Turner, Ill.
When did the Democratic party originate, and what were its principal doctrines when it was in power?
L. S. M.
Answer.—We first read of a Democratic party in 1807, with such men as Thomas Jefferson and James Madison for its leaders. It is sometimes referred to by historians as the “Democratic Republican” party, and its adherents were quite as frequently termed Republicans as Democrats. Not until the first Democratic convention, in 1832, did what is now generally understood as the simon pure Democratic party assume positive shape. Thence forward it rapidly developed into the defender of slavery; the opponent of National banks and protective tariff; the advocate and administrator of the doctrine, “To the victors belong the spoils,” or rotation in office; first vigorously espoused and put into practice by General Jackson; and finally the champion of State sovereignty and apologist and abettor of secession. For a synopsis of the present political salmagundi, or olla podrida, denominated Democracy, and for the doctrines of the Republican party see Our Curiosity Shop for 1882, page 134.
WILL CARLETON, THE POET.
Junction City, Kan.
Please give us a sketch of Will Carleton, author of “Farm Ballads,” and other poems.
Lady Reader.
Answer.—Will Carleton was born in Hudson, Mich., Oct. 21, 1845. His parents, John H. and Celeste E. Carleton, were of English descent. They removed to Michigan from the East at an early day, where the father cleared the farm upon which he afterward lived for forty years. He was a man of great natural force of character, with a talent for extemporaneous speaking, and he soon became a man of influence, filling many offices of trust in the community, and contributing powerfully to the rapid success of the Methodist Church in Southern Michigan, of which he was a devoted member. He died in 1872. The mother is still living and resides with her son in Brooklyn, N. Y. She is a woman of decided force of character and sweetness of heart, and is beloved by all who know her.
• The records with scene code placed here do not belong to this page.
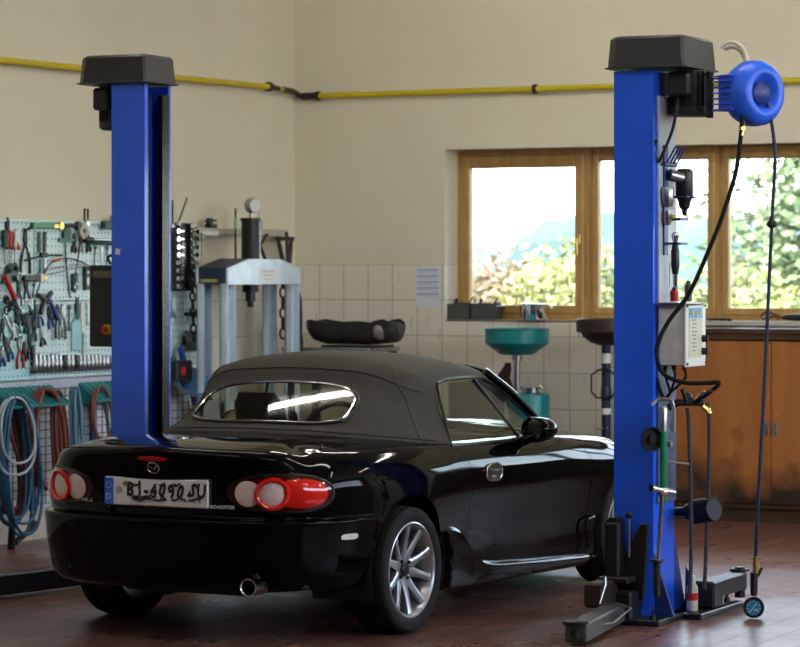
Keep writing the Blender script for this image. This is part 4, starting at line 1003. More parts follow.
# manifold of fittings
MF = (-4.64, 12.92, 1.03)
mf = thing('air_manifold', 'cluster of dark air couplings below the grey control box', 'air fitting', MF)
b = MB(); b.cyl((-.10, -.05, -.03), (-.05, -.03, .0), .018, n=12); b.cyl((-.06, -.04, -.005), (.05, .02, -.005), .016, n=12); b.ball((-.02, 0, .02), .024); b.cyl((-.015, -.03, .0), (-.03, -.05, .06), .011, n=10); b.build('manifold_body', 'darksteel', mf)
b = MB(); b.cyl((.03, .02, -.005), (.075, .05, -.055), .013, n=10); b.cyl((.062, .04, -.04), (.068, .045, -.047), .017, n=6); b.cyl((.02, -.02, 0), (.07, -.01, .05), .009, n=10); b.build('coupling', 'brass', mf)
for x0, y0, pts, lab in ((0, 0, [(-4.59, 12.99, 1.02), (-4.585, 13.01, .97), (-4.59, 13.02, .7), (-4.60, 13.02, .4), (-4.61, 13.01, .14)], 'dark hose hanging straight down from the air couplings, the outer one'), (0, 0, [(-4.67, 12.94, 1.0), (-4.665, 12.95, .9), (-4.66, 12.96, .62), (-4.66, 12.97, .34), (-4.665, 12.96, .12)], 'dark hose hanging straight down beside the chrome rod, the inner one')):
    b = MB(); b.tube(smooth(pts, 6), .010, 8); o = b.build('air_hose', mat('dark_grey_hose', (.045, .045, .05), .6)); tag(o, lab, 'hose', 'hoses hanging from the air couplings')
# grease gun
GG = (-4.70, 12.70, .9)
g = thing('grease_gun', 'slim green grease gun with a silver head hanging on the right post', 'grease gun', GG)
b = MB(); b.lathe([(0, -.33), (.016, -.33), (.017, -.32), (.017, 0), (0, 0)], n=18); b.build('barrel', 'green', g)
b = MB(); b.lathe([(0, 0), (.020, 0), (.020, .10), (.014, .115), (0, .115)], n=18); b.cyl((.04, .03, .0), (.04, .03, .10), .011, n=12); b.tube(smooth([(.04, .03, .1), (.03, .02, .14), (-.02, 0, .15), (-.05, -.02, .12)], 5), .009, 8); b.build('pump_head', 'steel', g)
b = MB(); b.box((.02, .02, -.06), (.03, .03, .03), .004); b.cyl((.0, .0, -.14), (.10, .07, -.155), .006, n=8); b.build('lever', 'steel', g)
DK = (-4.745, 12.66, .865)
d = thing('magnetic_dish', 'round dark dish stuck to the right post beside the grease gun', 'dish', DK); b = MB(); b.lathe([(0, -.02), (.045, -.02), (.058, 0), (.058, .012), (.05, .012), (.042, -.005), (0, -.005)], (0, 0, 0), (.8, -.6, 0), 28); b.build('dish', 'rubber', d); b = MB(); b.cyl((0, 0, 0), (.008, -.006, 0), .02, n=18); b.build('magnet', 'rubber', d)
# T handle tool with ribbed grip
TH = (-4.69, 12.66, .62)
t = thing('extension_bar', 'long chrome bar with a cross handle and ribbed black grip leaning on the right post', 'tool', TH)
b = MB(); b.cyl((0, 0, 0), (-.015, -.02, -.33), .0095, n=12); b.build('bar', 'chrome', t)
b = MB(); b.cyl((-.03, -.05, .02), (.035, .06, -.005), .014, n=14); b.cyl((-.034, -.058, .022), (-.024, -.04, .018), .018, n=14); b.ball((0, .01, .0), .026); b.build('ratchet_head', 'chrome', t)
b = MB(); b.lathe([(0, -.31), (.03, -.31), (.032, -.32), (.016, -.33)] + [(.016 + .002 * (k % 2), -.335 - k * .008) for k in range(18)] + [(.012, -.485), (0, -.487)], (-.018, -.026, 0), (0, 0, 1), 18); b.build('grip', 'black', t)
# ribbed filter / silencer behind the hoses
SL = (-4.66, 13.06, .50)
s = thing('air_silencer', 'ribbed black cylinder sticking out behind the hoses low on the right post', 'silencer', SL, R(-20))
b = MB(); b.cyl((-.02, 0, 0), (.10, 0, .02), .055, n=24)
for k in range(20): a = 2 * PI * k / 20; b.box((.045, .056 * math.cos(a), .01 + .056 * math.sin(a)), (.11, .008, .008), rot=(a, -.16, 0))
b.build('silencer_body', 'black', s); b = MB(); b.cyl((-.14, 0, -.01), (-.02, 0, 0), .024, n=16); b.cyl((-.06, 0, -.005), (-.03, 0, 0), .04, n=18); b.build('inlet_pipe', 'darksteel', s)
# small spray bottle on the foot plate
SB = (-4.685, 13.05, .03)
s = thing('spray_bottle', 'small cream bottle with a red label standing on the right post foot', 'bottle', SB)
b = MB(); b.lathe([(0, 0), (.026, 0), (.028, .01), (.028, .11), (.02, .125), (.016, .13), (0, .13)], n=22); b.build('bottle', mat('cream_plastic', (.62, .58, .46), .4), s)
b = MB(); b.lathe([(0, .13), (.016, .13), (.016, .16), (.012, .166), (0, .166)], n=16); b.build('bottle_cap', 'white', s)
b = MB(); b.lathe([(.0285, .05), (.0288, .05), (.0288, .085), (.0285, .085)], n=22, closed=True); b.build('bottle_label', 'red', s)

# ================================================================== along the back wall
t = thing('notice', 'pale blue printed paper notice on the tiles left of the window', 'notice', (-8.601, 18.487, 1.534))
b = MB(); b.box((0, -.001, 0), (.188, .003, .29)); sh = b.build('sheet', 'paper', t)
b = MB(); rn = random.Random(3)
for k in range(5):
    z = .115 - k * .042; b.box((0, -.003, z), (.165, .001, .014)); b.box((-.03 + rn.uniform(-.01, .02), -.003, z - .016), (.10, .001, .004)); b.box((.05, -.003, z - .022), (.05, .001, .004))
b.build('print', mat('faded_blue_print', (.40, .45, .62), .8), sh)

# gas pipe round the corner
gp = thing('gas_pipe', 'thin yellow pipe running along both walls high up and round the corner', 'pipe', (LX, BY, 2.9))
def gpt(pts, r, nm, m, n=12):
    b = MB(); b.T = Matrix.Translation((-LX, -BY, -2.9)); b.tube(pts, r, n); return b.build(nm, m, gp)
gpt([(-9.60, 12.6, 2.888), (-9.60, 16.2, 2.915), (-9.60, 17.98, 2.938)], .0205, 'pipe_run', 'yellow')
gpt([(-9.60, 18.02, 2.936), (-9.60, 18.10, 2.934), (-9.60, 18.13, 2.932)], .019, 'valve_union', 'darksteel')
gpt([(-9.60, 18.13, 2.932), (-9.60, 18.30, 2.925)], .016, 'pipe_link', 'yellow')
gpt(smooth([(-9.60, 18.20, 2.93), (-9.598, 18.36, 2.922), (-9.585, 18.415, 2.90), (-9.56, 18.43, 2.893), (-9.52, 18.43, 2.893)], 5), .021, 'elbow', 'rust')
gpt([(-9.56, 18.43, 2.893), (-9.44, 18.43, 2.893)], .026, 'coupling', 'darksteel')
gpt([(-9.44, 18.43, 2.893), (-7.76, 18.43, 2.897), (-1.8, 18.43, 2.92)], .0205, 'pipe_run', 'yellow')
for p, ax in (((-9.60, 17.99, 2.938), 'y'), ((-9.44, 18.43, 2.893), 'x'), ((-7.76, 18.43, 2.897), 'x')):
    b = MB(); b.T = Matrix.Translation((-LX, -BY, -2.9)); q = Vector(p); d = Vector((0, .016, 0)) if ax == 'y' else Vector((.012, 0, 0)); b.cyl(q - d, q + d, .034, n=16)
    w_ = Vector((-.05, 0, 0)) if ax == 'y' else Vector((0, .05, 0)); b.cyl(q, q + w_, .010, n=8); b.build('pipe_clamp', 'darksteel', gp)

# things on the sill
def bin_box(x, lab):
    t = thing('plastic_bin', lab, 'bin', (x, 18.60, 1.303), 0, 'grey bins on the window sill')
    b = MB(); w, d, h, f = .17, .15, .115, .055
    o = [(-w / 2, -d / 2), (w / 2, -d / 2), (w / 2, d / 2), (-w / 2, d / 2)]; tk = .006
    b.box((0, 0, tk / 2), (w, d, tk)); b.box((-w / 2 + tk / 2, 0, h / 2), (tk, d, h)); b.box((0, d / 2 - tk / 2, h / 2), (w, tk, h)); b.box((0, -d / 2 + tk / 2, h * .48), (w, tk, h * .96))
    b.prism([(-d / 2, 0), (d / 2, 0), (d / 2, h), (-d / 2, h)], w / 2 - tk, w / 2, 0, Matrix.Rotation(R(90), 4, 'Z') @ Matrix.Rotation(0, 4, 'X')) if False else b.box((w / 2 + .012, 0, h * .42), (tk, d, h * .9), rot=(0, R(18), 0))
    b.build('bin_body', 'bin', t); b = MB(); b.tube([(.05, -.05, .05), (.10, -.02, .16)], .006, 8); b.build('brush_handle', 'black', t); b = MB(); b.tube([(-.06, .03, .1), (-.05, .04, .145)], .012, 8); b.build('bottle_neck', 'black', t); return t
bin_box(-8.395, 'grey plastic bin in the left corner of the window sill'); bin_box(-8.205, 'grey plastic bin on the sill between the corner bin and the pot')
t = thing('cooking_pot', 'shiny steel pot standing on the window sill above the teal basin', 'pot', (-7.795, 18.50, 1.302))
b = MB(); b.lathe([(0, 0), (.085, 0), (.095, .008), (.097, .02), (.098, .105), (.105, .11), (.105, .115), (.094, .114), (.092, .02), (0, .012)], n=40); b.build('pot_body', 'chrome', t)
b = MB(); b.tube([(.1, -.02, .09), (.125, -.02, .09), (.125, .02, .09), (.1, .02, .09)], .005, 6); b.build('pot_handle', 'steel', t)
t = thing('barcode_scanner', 'black oval hand device with a looped cable on the sill at the right edge', 'scanner', (-5.93, 18.47, 1.311))
b = MB(); b.ball((.03, 0, .025), (.11, .035, .024), 18, 10); b.build('scanner_body', 'black', t)
b = MB(); b.tube(smooth([(-.07, 0, .02), (-.12, -.01, .045), (-.18, 0, .06), (-.22, .01, .03), (-.18, -.02, .012), (-.12, -.02, .03), (-.08, -.02, .008)], 6), .006, 6); b.build('cable', 'black', t)
for k, (x, r) in enumerate(((-6.46, 8), (-6.40, -14))):
    t = thing('marker_pen', ('black marker pen lying on the sill, the left one' if k == 0 else 'black marker pen lying on the sill, the right one'), 'pen', (x, 18.45, 1.3185), R(r), 'pens on the sill'); b = MB(); b.cyl((-.05, 0, 0), (.03, 0, 0), .008, n=10); b.build('pen_body', 'black', t); b = MB(); b.cyl((.03, 0, 0), (.06, 0, 0), .0092, n=10); b.build('pen_cap', 'darksteel', t)

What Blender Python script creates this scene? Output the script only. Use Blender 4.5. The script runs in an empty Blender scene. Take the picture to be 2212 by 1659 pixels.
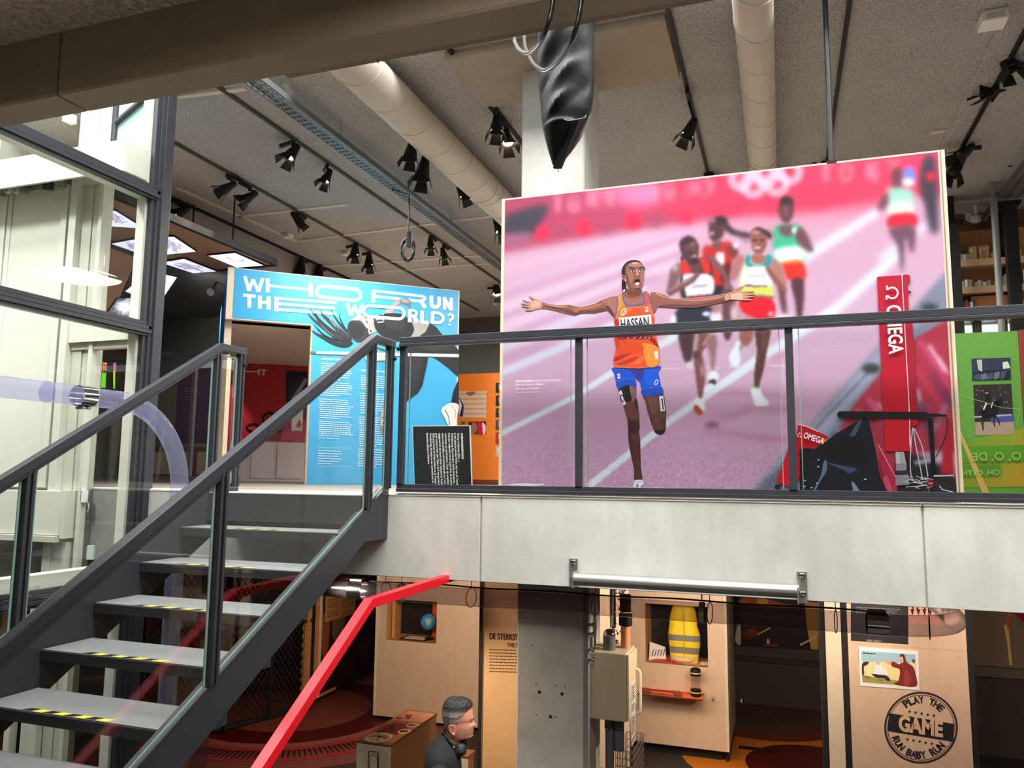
import bpy, math, random
import numpy as np
from mathutils import Vector, Matrix
random.seed(7)
sc = bpy.context.scene
COL = sc.collection

# ------------------------------------------------------------------ camera (eye at the world origin, X along the floor edge, Y into the hall)
FPX = 1679.25
YAW, PIT, ROL = math.radians(19.11022), math.radians(6.70907), math.radians(0.59525)
_f = Vector((-math.sin(YAW)*math.cos(PIT), math.cos(YAW)*math.cos(PIT), math.sin(PIT)))
_r = Vector((math.cos(YAW), math.sin(YAW), 0)); _u = _r.cross(_f)
CR = math.cos(ROL)*_r + math.sin(ROL)*_u
CU = -math.sin(ROL)*_r + math.cos(ROL)*_u
cd = bpy.data.cameras.new('camera'); cam = bpy.data.objects.new('camera', cd); COL.objects.link(cam)
cd.sensor_fit = 'HORIZONTAL'; cd.sensor_width = 36.0; cd.lens = 36.0*FPX/2212.0; cd.clip_start = 0.05; cd.clip_end = 200
cam.matrix_world = Matrix(((CR.x, CU.x, -_f.x, 0), (CR.y, CU.y, -_f.y, 0), (CR.z, CU.z, -_f.z, 0), (0, 0, 0, 1)))
sc.camera = cam
vs = sc.view_settings
vs.view_transform = 'Standard'; vs.look = 'None'; vs.gamma = 1.0; vs.use_curve_mapping = False
vs.exposure = 0.0

# ------------------------------------------------------------------ daylight and large lights
W = bpy.data.worlds.new('sky'); sc.world = W; W.use_nodes = True
W.node_tree.nodes['Background'].inputs[0].default_value = (0.80, 0.92, 1.0, 1)
W.node_tree.nodes['Background'].inputs[1].default_value = 1.5

def lamp(name, kind, loc, energy, color=(1, 1, 1), aim=None, parent=None, **kw):
    d = bpy.data.lights.new(name, kind); d.energy = energy; d.color = color
    for k, v in kw.items(): setattr(d, k, v)
    o = bpy.data.objects.new(name, d); COL.objects.link(o); o.location = loc
    if aim is not None:
        o.rotation_euler = (Vector(aim)-Vector(loc)).to_track_quat('-Z', 'Y').to_euler()
    if parent: o.parent = parent
    return o
# daylight through the glazed roof strip over the void, and from the glazed side by the lift
lamp('skylight_glow', 'AREA', (-0.5, 2.6, 7.2), 3300, (1.0, 0.99, 0.97), (-0.5, 5.0, 0.2), shape='RECTANGLE', size=16, size_y=2.4)
lamp('lift_roof_glow', 'SPOT', (-6.0, 2.4, 4.3), 600, (1.0, 1.0, 0.97), (-6.1, 4.9, 2.0), spot_size=1.7, spot_blend=.9, shadow_soft_size=.25)
# warm exhibition lighting below, dimmer neutral lighting above
lamp('lower_warm_glow', 'AREA', (-2.2, 7.2, -0.78), 150, (1.0, 0.80, 0.60), (-2.6, 9.2, -2.2), shape='RECTANGLE', size=5.5, size_y=0.8)
lamp('panel_spot', 'SPOT', (-3.3, 5.06, -0.78), 190, (1.0, 0.84, 0.66), (-2.25, 6.06, -1.65), spot_size=1.25, spot_blend=1.0, shadow_soft_size=.06)
lamp('lower_panel_glow', 'AREA', (-0.6, 6.9, -0.80), 38, (1.0, 0.82, 0.68), (0.0, 9.5, -2.2), shape='RECTANGLE', size=4.5, size_y=0.6)

# added fill lamps without fittings; their floor bounce brightens the upper hall ceiling
for _x, _y in ((-4.6, 7.6), (-2.2, 8.6), (0.4, 8.8), (-4.6, 11.5), (-1.0, 12.0), (-2.6, 13.0)):
    lamp('hall_fill', 'AREA', (_x, _y, 2.95), 120, (1.0, 0.97, 0.93), (_x, _y, 0), shape='DISK', size=1.2)
for _x in (-0.6, 2.4):
    lamp('landing_fill', 'AREA', (_x, 1.2, 1.9), 70, (1.0, .93, .84), (_x, 1.1, 0), shape='DISK', size=1.0)  # added unseen fill, bounced off the landing onto the near ceiling
lamp('box_spot', 'SPOT', (-0.2, 5.78, -0.77), 75, (1.0, .84, .66), (-1.25, 5.75, -1.8), spot_size=1.3, spot_blend=.8, shadow_soft_size=.05)
lamp('display_fill', 'SPOT', (-3.6, 6.2, 2.95), 110, (.96, .98, 1.0), (-4.9, 8.7, .3), spot_size=1.2, spot_blend=.9, shadow_soft_size=.1)  # added lamp with no fitting, brightens the blue portal
lamp('pillar_spot', 'SPOT', (1.0, 5.9, -0.78), 170, (1.0, 0.84, 0.68), (1.0, 7.4, -2.3), spot_size=1.9, spot_blend=.8, shadow_soft_size=.08)
lamp('side_wall_fill', 'SPOT', (-8.4, 9.0, 2.9), 300, (1.0, .97, .93), (-8.6, 12.4, .8), spot_size=1.9, spot_blend=.9, shadow_soft_size=.08)  # added lamp with no fitting, lifts the dark wall beyond the lift
lamp('green_fill', 'SPOT', (2.0, 6.9, 3.0), 260, (1.0, .97, .92), (2.7, 9.2, .5), spot_size=1.1, spot_blend=.9, shadow_soft_size=.1)  # added lamp with no fitting, brightens the green board
lamp('side_fill', 'AREA', (8.6, 8.0, 1.4), 60, (0.95, 0.98, 1.0), (0, 8.0, 1.6), shape='RECTANGLE', size=5.5, size_y=2.6)  # added fill from the right; the wall there has no window
# ------------------------------------------------------------------ picture geometry -> points on real planes
def ray(px, py):
    return ((px-1106.0)/FPX)*CR - ((py-829.5)/FPX)*CU + _f
def PX(px, py, x): d = ray(px, py); return d*(x/d.x)
def PY(px, py, y): d = ray(px, py); return d*(y/d.y)
def PZ(px, py, z): d = ray(px, py); return d*(z/d.z)
class Plane:
    """a vertical or tilted plane in the hall, with its outward normal towards the viewer"""
    def __init__(s, p, n):
        s.p = Vector(p); s.n = Vector(n).normalized()
        if s.n.dot(-s.p) < 0: s.n = -s.n
    def at(s, px, py, lift=0.0):
        d = ray(px, py); q = d*(s.p.dot(s.n)/d.dot(s.n)); return q + s.n*lift

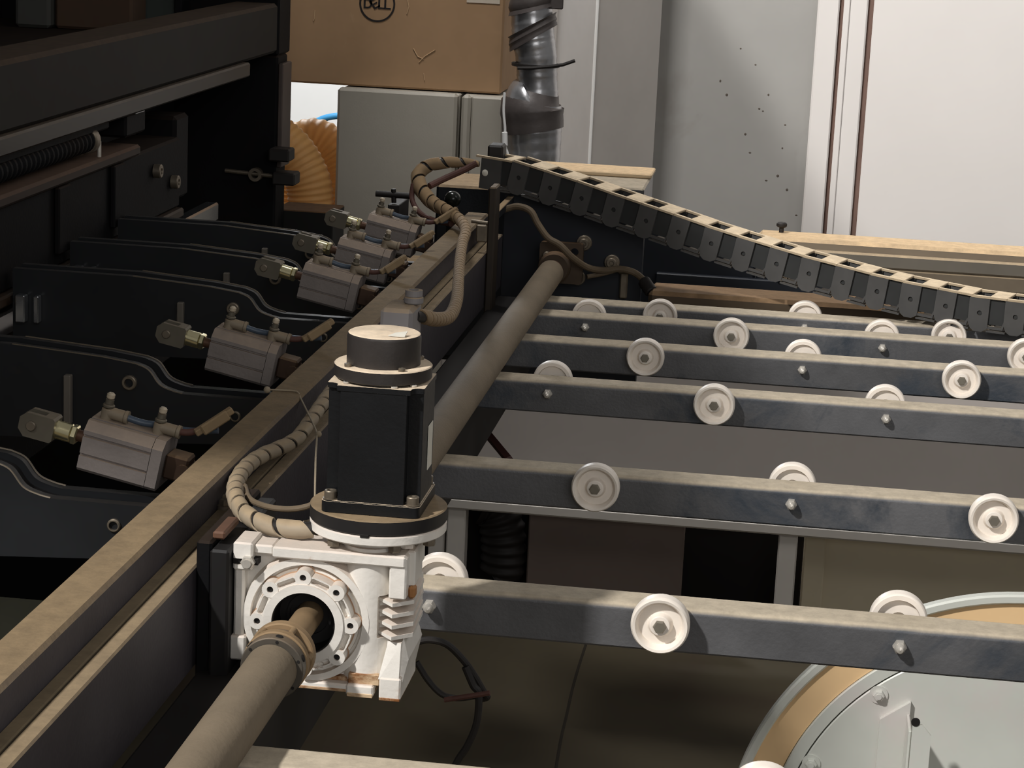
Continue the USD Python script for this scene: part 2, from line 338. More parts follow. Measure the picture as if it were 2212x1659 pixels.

Her only other son having died on his way home, after a long imprisonment in the South during the late war, and her daughters being dead, the subject of this sketch is the only one of her five children now surviving. The boyhood of Will Carleton was passed in farm labor and study. At the district school he was particularly fond of grammar, and manifested a spirit of criticism that at times got him into discussions with his teachers which disturbed their serenity of temper. Frequently when the day for “speaking pieces” came around he would surprise his fellow pupils with original bits of humor, which, although intended for good-natured satires, ended more than once in schoolboy fights. Later he walked five miles daily to attend high school in town. At 16 he taught a country school of fifty-two pupils, and any allusions he makes to “boarding ’round” are born of experience. He graduated at Hillsdale College in 1869 with the degree of A. B., and for two years devoted himself to editorial work, being during the last of the two editor of the Detroit Weekly Tribune. He then returned to Hillsdale to reside, while giving more time to preparations for a literary life, and occasionally filling lecturing and reading engagements.